##### Provided data #####
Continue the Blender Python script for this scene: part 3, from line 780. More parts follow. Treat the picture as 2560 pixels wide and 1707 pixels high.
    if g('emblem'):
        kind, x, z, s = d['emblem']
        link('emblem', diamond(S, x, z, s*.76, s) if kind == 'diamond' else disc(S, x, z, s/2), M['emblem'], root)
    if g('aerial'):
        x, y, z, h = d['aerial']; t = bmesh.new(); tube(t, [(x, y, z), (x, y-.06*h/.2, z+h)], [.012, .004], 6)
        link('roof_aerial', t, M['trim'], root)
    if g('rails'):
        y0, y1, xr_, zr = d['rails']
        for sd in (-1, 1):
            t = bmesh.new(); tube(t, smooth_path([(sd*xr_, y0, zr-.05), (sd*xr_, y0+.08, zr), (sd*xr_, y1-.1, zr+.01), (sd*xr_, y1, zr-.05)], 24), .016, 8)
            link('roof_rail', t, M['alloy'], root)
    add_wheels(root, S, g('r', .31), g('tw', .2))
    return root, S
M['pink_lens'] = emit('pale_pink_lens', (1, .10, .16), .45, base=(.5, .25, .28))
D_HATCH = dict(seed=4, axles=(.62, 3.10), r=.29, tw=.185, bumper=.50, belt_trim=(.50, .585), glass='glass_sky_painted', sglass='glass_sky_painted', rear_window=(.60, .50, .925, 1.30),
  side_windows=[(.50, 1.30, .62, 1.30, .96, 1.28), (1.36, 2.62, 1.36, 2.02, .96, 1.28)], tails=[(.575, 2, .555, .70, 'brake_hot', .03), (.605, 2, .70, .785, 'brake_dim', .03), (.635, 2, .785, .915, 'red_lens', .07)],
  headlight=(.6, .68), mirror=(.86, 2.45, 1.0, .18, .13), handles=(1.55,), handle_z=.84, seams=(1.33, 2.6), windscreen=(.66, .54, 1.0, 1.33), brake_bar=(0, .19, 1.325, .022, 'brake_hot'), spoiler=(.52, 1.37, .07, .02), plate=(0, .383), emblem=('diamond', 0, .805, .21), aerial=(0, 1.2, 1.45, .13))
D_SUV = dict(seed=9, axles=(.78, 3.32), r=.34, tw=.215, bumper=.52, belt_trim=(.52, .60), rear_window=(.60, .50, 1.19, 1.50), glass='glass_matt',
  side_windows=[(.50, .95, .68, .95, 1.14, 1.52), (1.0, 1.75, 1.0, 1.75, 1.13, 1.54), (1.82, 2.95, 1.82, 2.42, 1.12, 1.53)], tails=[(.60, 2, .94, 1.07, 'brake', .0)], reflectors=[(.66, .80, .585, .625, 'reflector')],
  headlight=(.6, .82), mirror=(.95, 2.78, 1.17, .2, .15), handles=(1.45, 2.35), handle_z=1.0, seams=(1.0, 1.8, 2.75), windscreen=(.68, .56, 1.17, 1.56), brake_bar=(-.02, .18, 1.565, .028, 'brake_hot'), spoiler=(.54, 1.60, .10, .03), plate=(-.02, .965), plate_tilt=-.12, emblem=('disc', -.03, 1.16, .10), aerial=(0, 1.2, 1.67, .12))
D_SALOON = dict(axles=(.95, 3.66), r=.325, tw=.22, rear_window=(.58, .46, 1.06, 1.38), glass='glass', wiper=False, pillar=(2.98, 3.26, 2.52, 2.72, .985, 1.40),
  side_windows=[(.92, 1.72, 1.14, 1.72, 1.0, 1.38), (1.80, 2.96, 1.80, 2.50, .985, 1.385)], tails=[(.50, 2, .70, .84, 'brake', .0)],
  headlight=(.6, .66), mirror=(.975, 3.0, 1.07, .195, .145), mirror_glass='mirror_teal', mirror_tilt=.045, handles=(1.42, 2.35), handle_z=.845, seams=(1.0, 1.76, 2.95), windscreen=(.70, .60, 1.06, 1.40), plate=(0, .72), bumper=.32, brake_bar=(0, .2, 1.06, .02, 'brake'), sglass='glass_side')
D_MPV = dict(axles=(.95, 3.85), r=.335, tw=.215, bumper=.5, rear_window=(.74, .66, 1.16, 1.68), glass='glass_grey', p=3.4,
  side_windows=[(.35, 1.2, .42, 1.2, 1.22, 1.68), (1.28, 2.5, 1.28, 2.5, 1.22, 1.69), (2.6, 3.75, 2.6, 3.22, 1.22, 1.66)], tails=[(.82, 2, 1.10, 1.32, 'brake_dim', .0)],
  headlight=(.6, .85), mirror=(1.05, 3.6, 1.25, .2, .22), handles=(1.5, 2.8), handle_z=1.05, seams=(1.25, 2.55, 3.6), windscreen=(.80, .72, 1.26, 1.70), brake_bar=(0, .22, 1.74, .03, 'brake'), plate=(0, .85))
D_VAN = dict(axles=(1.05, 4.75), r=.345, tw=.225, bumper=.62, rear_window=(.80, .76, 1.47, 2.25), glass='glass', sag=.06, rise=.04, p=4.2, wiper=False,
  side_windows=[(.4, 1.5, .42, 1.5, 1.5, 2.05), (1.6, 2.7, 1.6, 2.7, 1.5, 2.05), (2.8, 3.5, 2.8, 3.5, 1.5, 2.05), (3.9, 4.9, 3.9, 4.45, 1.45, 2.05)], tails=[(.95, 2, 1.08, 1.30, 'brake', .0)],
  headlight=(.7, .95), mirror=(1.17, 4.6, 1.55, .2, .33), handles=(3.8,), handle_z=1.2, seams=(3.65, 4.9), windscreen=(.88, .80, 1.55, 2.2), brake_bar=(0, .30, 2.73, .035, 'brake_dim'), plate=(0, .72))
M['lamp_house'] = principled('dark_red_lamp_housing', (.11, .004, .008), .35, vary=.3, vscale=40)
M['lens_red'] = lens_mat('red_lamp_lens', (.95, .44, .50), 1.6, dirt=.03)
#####
**Objective:** Take the listing above and set it down exactly.

**Exercise output:**
Continue the Blender Python script for this scene: part 3, from line 780. More parts follow. Treat the picture as 2560 pixels wide and 1707 pixels high.
    if g('emblem'):
        kind, x, z, s = d['emblem']
        link('emblem', diamond(S, x, z, s*.76, s) if kind == 'diamond' else disc(S, x, z, s/2), M['emblem'], root)
    if g('aerial'):
        x, y, z, h = d['aerial']; t = bmesh.new(); tube(t, [(x, y, z), (x, y-.06*h/.2, z+h)], [.012, .004], 6)
        link('roof_aerial', t, M['trim'], root)
    if g('rails'):
        y0, y1, xr_, zr = d['rails']
        for sd in (-1, 1):
            t = bmesh.new(); tube(t, smooth_path([(sd*xr_, y0, zr-.05), (sd*xr_, y0+.08, zr), (sd*xr_, y1-.1, zr+.01), (sd*xr_, y1, zr-.05)], 24), .016, 8)
            link('roof_rail', t, M['alloy'], root)
    add_wheels(root, S, g('r', .31), g('tw', .2))
    return root, S
M['pink_lens'] = emit('pale_pink_lens', (1, .10, .16), .45, base=(.5, .25, .28))
D_HATCH = dict(seed=4, axles=(.62, 3.10), r=.29, tw=.185, bumper=.50, belt_trim=(.50, .585), glass='glass_sky_painted', sglass='glass_sky_painted', rear_window=(.60, .50, .925, 1.30),
  side_windows=[(.50, 1.30, .62, 1.30, .96, 1.28), (1.36, 2.62, 1.36, 2.02, .96, 1.28)], tails=[(.575, 2, .555, .70, 'brake_hot', .03), (.605, 2, .70, .785, 'brake_dim', .03), (.635, 2, .785, .915, 'red_lens', .07)],
  headlight=(.6, .68), mirror=(.86, 2.45, 1.0, .18, .13), handles=(1.55,), handle_z=.84, seams=(1.33, 2.6), windscreen=(.66, .54, 1.0, 1.33), brake_bar=(0, .19, 1.325, .022, 'brake_hot'), spoiler=(.52, 1.37, .07, .02), plate=(0, .383), emblem=('diamond', 0, .805, .21), aerial=(0, 1.2, 1.45, .13))
D_SUV = dict(seed=9, axles=(.78, 3.32), r=.34, tw=.215, bumper=.52, belt_trim=(.52, .60), rear_window=(.60, .50, 1.19, 1.50), glass='glass_matt',
  side_windows=[(.50, .95, .68, .95, 1.14, 1.52), (1.0, 1.75, 1.0, 1.75, 1.13, 1.54), (1.82, 2.95, 1.82, 2.42, 1.12, 1.53)], tails=[(.60, 2, .94, 1.07, 'brake', .0)], reflectors=[(.66, .80, .585, .625, 'reflector')],
  headlight=(.6, .82), mirror=(.95, 2.78, 1.17, .2, .15), handles=(1.45, 2.35), handle_z=1.0, seams=(1.0, 1.8, 2.75), windscreen=(.68, .56, 1.17, 1.56), brake_bar=(-.02, .18, 1.565, .028, 'brake_hot'), spoiler=(.54, 1.60, .10, .03), plate=(-.02, .965), plate_tilt=-.12, emblem=('disc', -.03, 1.16, .10), aerial=(0, 1.2, 1.67, .12))
D_SALOON = dict(axles=(.95, 3.66), r=.325, tw=.22, rear_window=(.58, .46, 1.06, 1.38), glass='glass', wiper=False, pillar=(2.98, 3.26, 2.52, 2.72, .985, 1.40),
  side_windows=[(.92, 1.72, 1.14, 1.72, 1.0, 1.38), (1.80, 2.96, 1.80, 2.50, .985, 1.385)], tails=[(.50, 2, .70, .84, 'brake', .0)],
  headlight=(.6, .66), mirror=(.975, 3.0, 1.07, .195, .145), mirror_glass='mirror_teal', mirror_tilt=.045, handles=(1.42, 2.35), handle_z=.845, seams=(1.0, 1.76, 2.95), windscreen=(.70, .60, 1.06, 1.40), plate=(0, .72), bumper=.32, brake_bar=(0, .2, 1.06, .02, 'brake'), sglass='glass_side')
D_MPV = dict(axles=(.95, 3.85), r=.335, tw=.215, bumper=.5, rear_window=(.74, .66, 1.16, 1.68), glass='glass_grey', p=3.4,
  side_windows=[(.35, 1.2, .42, 1.2, 1.22, 1.68), (1.28, 2.5, 1.28, 2.5, 1.22, 1.69), (2.6, 3.75, 2.6, 3.22, 1.22, 1.66)], tails=[(.82, 2, 1.10, 1.32, 'brake_dim', .0)],
  headlight=(.6, .85), mirror=(1.05, 3.6, 1.25, .2, .22), handles=(1.5, 2.8), handle_z=1.05, seams=(1.25, 2.55, 3.6), windscreen=(.80, .72, 1.26, 1.70), brake_bar=(0, .22, 1.74, .03, 'brake'), plate=(0, .85))
D_VAN = dict(axles=(1.05, 4.75), r=.345, tw=.225, bumper=.62, rear_window=(.80, .76, 1.47, 2.25), glass='glass', sag=.06, rise=.04, p=4.2, wiper=False,
  side_windows=[(.4, 1.5, .42, 1.5, 1.5, 2.05), (1.6, 2.7, 1.6, 2.7, 1.5, 2.05), (2.8, 3.5, 2.8, 3.5, 1.5, 2.05), (3.9, 4.9, 3.9, 4.45, 1.45, 2.05)], tails=[(.95, 2, 1.08, 1.30, 'brake', .0)],
  headlight=(.7, .95), mirror=(1.17, 4.6, 1.55, .2, .33), handles=(3.8,), handle_z=1.2, seams=(3.65, 4.9), windscreen=(.88, .80, 1.55, 2.2), brake_bar=(0, .30, 2.73, .035, 'brake_dim'), plate=(0, .72))
M['lamp_house'] = principled('dark_red_lamp_housing', (.11, .004, .008), .35, vary=.3, vscale=40)
M['lens_red'] = lens_mat('red_lamp_lens', (.95, .44, .50), 1.6, dirt=.03)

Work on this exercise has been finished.